On the occasion of a merger of the businesses of two or more partnerships to form a single partnership any reallocations of partners’ fractional interests in the assets of the merged entity will be treated as an acquisition or a disposal arising from a change in partnership sharing ratios.

Paragraph 9 of SP D12 explains that the CG treatment will follow the practice for dealing with changes in partnership sharing ratios described in paragraphs 4, 5 and 6 of SP D12, see CG27500.

Roll-over relief

If a gain arises to a partner on a reduction of his fractional interest in an asset of the pre-merger partnership he may be able to claim roll-over relief under TCGA92/S152 against the acquisition of a fractional interest in an asset of the post-merger partnership subject to the relevant conditions for relief being satisfied.

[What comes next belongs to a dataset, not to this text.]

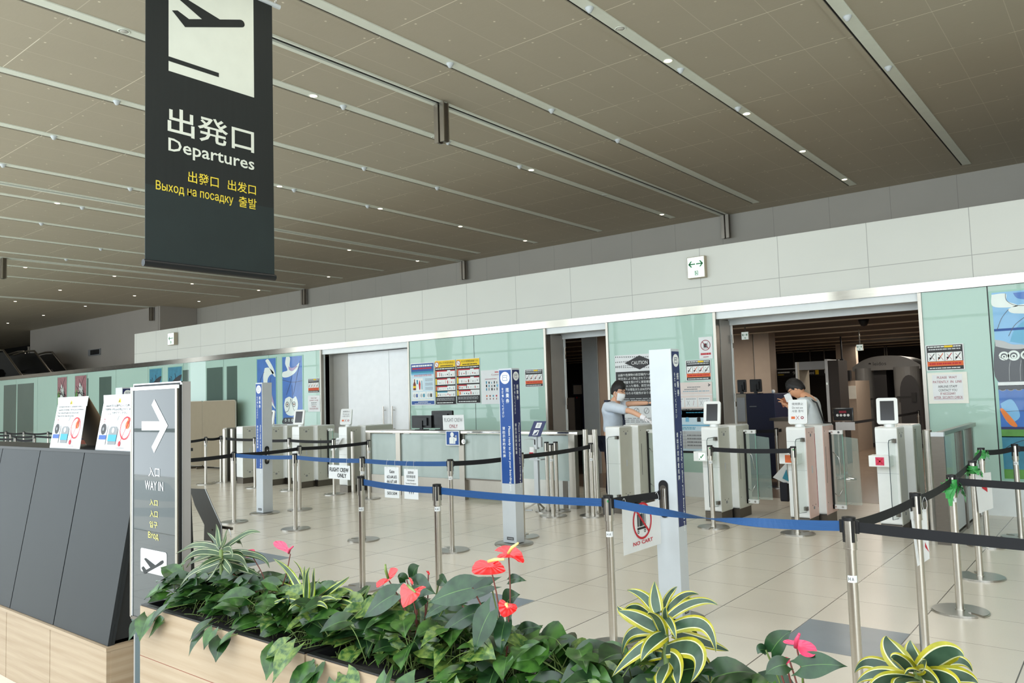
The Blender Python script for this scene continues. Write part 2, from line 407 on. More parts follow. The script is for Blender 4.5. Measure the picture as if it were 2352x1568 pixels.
# ------------------------------------------------------------------ mesh builder
WL = {}
class MB:
    def __init__(s): s.v = []; s.f = []; s.mi = []; s.mats = []; s.sm = []
    def _m(s, m):
        m = MATS[m] if isinstance(m, str) else m
        if m not in s.mats: s.mats.append(m)
        return s.mats.index(m)
    def add(s, vs, fs, m, smooth=False):
        k = len(s.v); i = s._m(m)
        s.v += [Vector(v) for v in vs]
        for f in fs: s.f.append(tuple(a+k for a in f)); s.mi.append(i); s.sm.append(smooth)
        return s
    def box(s, x0, y0, z0, x1, y1, z1, m):
        return s.obox(Vector(((x0+x1)/2, (y0+y1)/2, (z0+z1)/2)), Vector((1, 0, 0)), Vector((0, 1, 0)), Vector((0, 0, 1)), abs(x1-x0)/2, abs(y1-y0)/2, abs(z1-z0)/2, m)
    def obox(s, c, ax, ay, az, hx, hy, hz, m):
        c = Vector(c); vs = []
        for k in (-1, 1):
            for j in (-1, 1):
                for i in (-1, 1): vs.append(c+ax*hx*i+ay*hy*j+az*hz*k)
        return s.add(vs, [(0, 2, 3, 1), (4, 5, 7, 6), (0, 1, 5, 4), (2, 6, 7, 3), (0, 4, 6, 2), (1, 3, 7, 5)], m)
    def bar(s, a, b, wx, wz, m, side=None):
        a = Vector(a); b = Vector(b); d = (b-a); L = d.length; d.normalize()
        sd = Vector(side) if side else (d.cross(Vector((0, 0, 1))) if abs(d.z) < 0.99 else Vector((1, 0, 0)))
        sd = (sd - d*sd.dot(d)).normalized(); u = sd.cross(d)
        return s.obox((a+b)/2, d, sd, u, L/2, wx/2, wz/2, m)
    def rbox(s, x0, y0, z0, x1, y1, z1, r, m, axis='x', n=4):
        """box with the four edges along `axis` rounded"""
        dims = {'x': (y0, z0, y1, z1), 'y': (x0, z0, x1, z1), 'z': (x0, y0, x1, y1)}[axis]
        a0, b0, a1, b1 = dims; pts = []
        for (ca, cb, st) in ((a1-r, b1-r, 0), (a0+r, b1-r, 1), (a0+r, b0+r, 2), (a1-r, b0+r, 3)):
            for i in range(n+1):
                t = (st+i/n)*pi/2; pts.append((ca+r*math.cos(t), cb+r*math.sin(t)))
        lo, hi = {'x': (x0, x1), 'y': (y0, y1), 'z': (z0, z1)}[axis]
        def P(p, h): return {'x': (h, p[0], p[1]), 'y': (p[0], h, p[1]), 'z': (p[0], p[1], h)}[axis]
        N = len(pts); vs = [P(p, lo) for p in pts]+[P(p, hi) for p in pts]
        return s.add(vs, [tuple(range(N))[::-1], tuple(range(N, 2*N))]+[(i, (i+1) % N, N+(i+1) % N, N+i) for i in range(N)], m)
    def cyl(s, a, b, r0, m, r1=None, n=20, smooth=True, caps=True):
        a = Vector(a); b = Vector(b); r1 = r0 if r1 is None else r1; d = (b-a).normalized()
        u = d.orthogonal().normalized(); w_ = d.cross(u); vs = []
        for p, r in ((a, r0), (b, r1)):
            for i in range(n):
                t = 2*pi*i/n; vs.append(p+(u*math.cos(t)+w_*math.sin(t))*r)
        s.add(vs, [(i, (i+1) % n, n+(i+1) % n, n+i) for i in range(n)], m, smooth)
        if caps: s.add(vs, [tuple(range(n))[::-1], tuple(range(n, 2*n))], m)
        return s
    def tube(s, pts, r, m, n=8, smooth=True):
        pts = [Vector(p) for p in pts]; rs = r if isinstance(r, (list, tuple)) else [r]*len(pts); vs = []; u = None
        for i, p in enumerate(pts):
            d = (pts[min(i+1, len(pts)-1)]-pts[max(i-1, 0)]).normalized()
            if u is None: u = d.orthogonal().normalized()
            u = (u-d*u.dot(d)).normalized(); w_ = d.cross(u)
            for k in range(n):
                t = 2*pi*k/n; vs.append(p+(u*math.cos(t)+w_*math.sin(t))*rs[i])
        fs = []
        for i in range(len(pts)-1):
            for k in range(n): fs.append((i*n+k, i*n+(k+1) % n, (i+1)*n+(k+1) % n, (i+1)*n+k))
        fs += [tuple(range(n))[::-1], tuple(range((len(pts)-1)*n, len(pts)*n))]
        return s.add(vs, fs, m, smooth)
    def lathe(s, c, prof, m, n=24, smooth=True):
        c = Vector(c); vs = []
        for r, z in prof:
            for k in range(n): vs.append(c+Vector((r*math.cos(2*pi*k/n), r*math.sin(2*pi*k/n), z)))
        fs = [(i*n+k, i*n+(k+1) % n, (i+1)*n+(k+1) % n, (i+1)*n+k) for i in range(len(prof)-1) for k in range(n)]
        fs += [tuple(range(n))[::-1], tuple(range((len(prof)-1)*n, len(prof)*n))]
        return s.add(vs, fs, m, smooth)
    def prism(s, pts, d, m, cap=None):
        """polygon pts (3-D) pushed by vector d"""
        pts = [Vector(p) for p in pts]; d = Vector(d); N = len(pts)
        s.add(pts+[p+d for p in pts], [(i, (i+1) % N, N+(i+1) % N, N+i) for i in range(N)], m)
        from mathutils.geometry import tessellate_polygon
        tr = tessellate_polygon([pts])
        s.add(pts, [tuple(t) for t in tr], cap or m); s.add([p+d for p in pts], [tuple(t)[::-1] for t in tr], cap or m)
        return s
    def poly(s, pts, m):
        from mathutils.geometry import tessellate_polygon
        pts = [Vector(p) for p in pts]
        return s.add(pts, [tuple(t) for t in tessellate_polygon([pts])], m)
    def ellip(s, c, rx, ry, rz, m, ax=None, nu=14, nv=10):
        c = Vector(c); A = ax or (Vector((1, 0, 0)), Vector((0, 1, 0)), Vector((0, 0, 1))); vs = []
        for j in range(nv+1):
            p = pi*j/nv
            for i in range(nu):
                t = 2*pi*i/nu; vs.append(c+A[0]*rx*math.sin(p)*math.cos(t)+A[1]*ry*math.sin(p)*math.sin(t)+A[2]*rz*math.cos(p))
        fs = [(j*nu+i, j*nu+(i+1) % nu, (j+1)*nu+(i+1) % nu, (j+1)*nu+i) for j in range(nv) for i in range(nu)]
        return s.add(vs, fs, m, True)
    def text(s, st, O, u, v, m, w=None, h=None):
        """text bounding box fitted to w x h (one may be None)"""
        vs, fs, x0, x1, y0, y1 = text_geo(st); O = Vector(O); u = Vector(u); v = Vector(v)
        W_ = max(x1-x0, 1e-6); H_ = max(y1-y0, 1e-6)
        if w is None: w = W_*h/H_
        if h is None: h = H_*w/W_
        return s.add([O+u*((a-x0)/W_*w)+v*((b-y0)/H_*h) for a, b in vs], fs, m)
    def build(s, name, parent=None, kind=None, label=None, bevel=0, origin=None):
        me = bpy.data.meshes.new(name)
        if parent is not None: o0 = WL[parent.name_full]
        elif origin is not None: o0 = Vector(origin)
        else:
            xs = [v.x for v in s.v]; ys = [v.y for v in s.v]; zs = [v.z for v in s.v]
            o0 = Vector(((min(xs)+max(xs))/2, (min(ys)+max(ys))/2, min(zs)))
        me.from_pydata([v-o0 for v in s.v], [], s.f)
        for m in s.mats: me.materials.append(m)
        me.polygons.foreach_set('material_index', s.mi); me.polygons.foreach_set('use_smooth', s.sm)
        me.update()
        o = bpy.data.objects.new(name, me); COL.objects.link(o); WL[o.name_full] = o0
        if parent is not None: o.parent = parent
        else: o.location = o0
        if kind: o['kind'] = kind
        if label: o['label'] = label
        if bevel:
            b = o.modifiers.new('bevel', 'BEVEL'); b.width = bevel; b.segments = 2; b.limit_method = 'ANGLE'
        return o
def thing(name, label, cat, loc, group=None):
    o = bpy.data.objects.new(name, None); COL.objects.link(o); o.location = loc; o.empty_display_size = 0.1
    WL[o.name_full] = Vector(loc); o['label'] = label; o['category'] = cat
    if group: o['group'] = group
    return o
def tag(o, label, cat, group=None):
    o['label'] = label; o['category'] = cat
    if group: o['group'] = group
    return o
def struct(mb, name, parent=None):
    return mb.build(name, parent, kind=None if parent is not None else 'structure')
def kids(o): return [c for c in ALLK.get(o.name_full, [])]
def dup(root, loc, label, group=None):
    c = root.copy(); COL.objects.link(c); c.location = loc; WL[c.name_full] = Vector(loc); c['label'] = label
    if group: c['group'] = group
    for ch in root.children:
        d = ch.copy(); COL.objects.link(d); d.parent = c; WL[d.name_full] = Vector(loc)
        for g in ch.children:
            e = g.copy(); COL.objects.link(e); e.parent = d; WL[e.name_full] = Vector(loc)
    return c

class Canvas:
    """flat graphics printed on a real surface: origin bottom-left, u right, v up, n outward"""
    def __init__(s, mb, O, u, v, n, w=1, h=1): s.mb = mb; s.O = Vector(O); s.u = Vector(u); s.v = Vector(v); s.n = Vector(n); s.w = w; s.h = h
    def P(s, x, y, k=1): return s.O+s.u*(x*s.w)+s.v*(y*s.h)+s.n*(0.0012*k)
    def rect(s, x0, y0, x1, y1, m, k=1): s.mb.add([s.P(x0, y0, k), s.P(x1, y0, k), s.P(x1, y1, k), s.P(x0, y1, k)], [(0, 1, 2, 3)], m); return s
    def poly(s, pts, m, k=1): s.mb.poly([s.P(x, y, k) for x, y in pts], m); return s
    def disc(s, x, y, r, m, k=1, n=24, r2=0):
        pts = []
        for i in range(n):
            t = 2*pi*i/n; pts.append(s.O+s.u*(x*s.w+r*math.cos(t))+s.v*(y*s.h+r*math.sin(t))+s.n*(0.0012*k))
        if not r2: s.mb.add(pts, [tuple(range(n))], m)
        else:
            q = [s.O+s.u*(x*s.w+r2*math.cos(2*pi*i/n))+s.v*(y*s.h+r2*math.sin(2*pi*i/n))+s.n*(0.0012*k) for i in range(n)]
            s.mb.add(pts+q, [(i, (i+1) % n, n+(i+1) % n, n+i) for i in range(n)], m)
        return s
    def text(s, t, x, y, m, w=None, h=None, k=2): s.mb.text(t, s.P(x, y, k), s.u, s.v, m, w*s.w if w else None, h*s.h if h else None); return s
    def line(s, x0, y0, x1, y1, th, m, k=2):
        a = s.P(x0, y0, k); b = s.P(x1, y1, k); d = (b-a).normalized(); p = s.n.cross(d)*th/2
        s.mb.add([a-p, b-p, b+p, a+p], [(0, 1, 2, 3)], m); return s
    def scribble(s, x0, y0, x1, y1, n, m, k=2, seed=1, fill=0.5):
        """n illegible printed lines"""
        r = R_(seed); hh = (y1-y0)/n
        for i in range(n):
            y = y1-(i+1)*hh+hh*0.2; x = x0
            while x < x1-0.01:
                wd = min(r.uniform(0.05, 0.16)*(x1-x0), x1-x); s.rect(x, y, x+wd*0.85, y+hh*fill, m, k); x += wd
        return s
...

For the purpose of a roll-over relief claim the trade or profession carried on by the pre-merger partnership will be regarded as being the same as that carried on by the post-merger partnership.

Where the consideration for the acquisition of a fractional interest in an asset of the post-merger partnership is less than the disposal consideration for the fractional interest in an asset of the pre-merger partnership, any roll-over relief due will be subject to restriction under TCGA92/S153.

Further guidance on partnerships and roll-over relief is available at CG61150 onwards.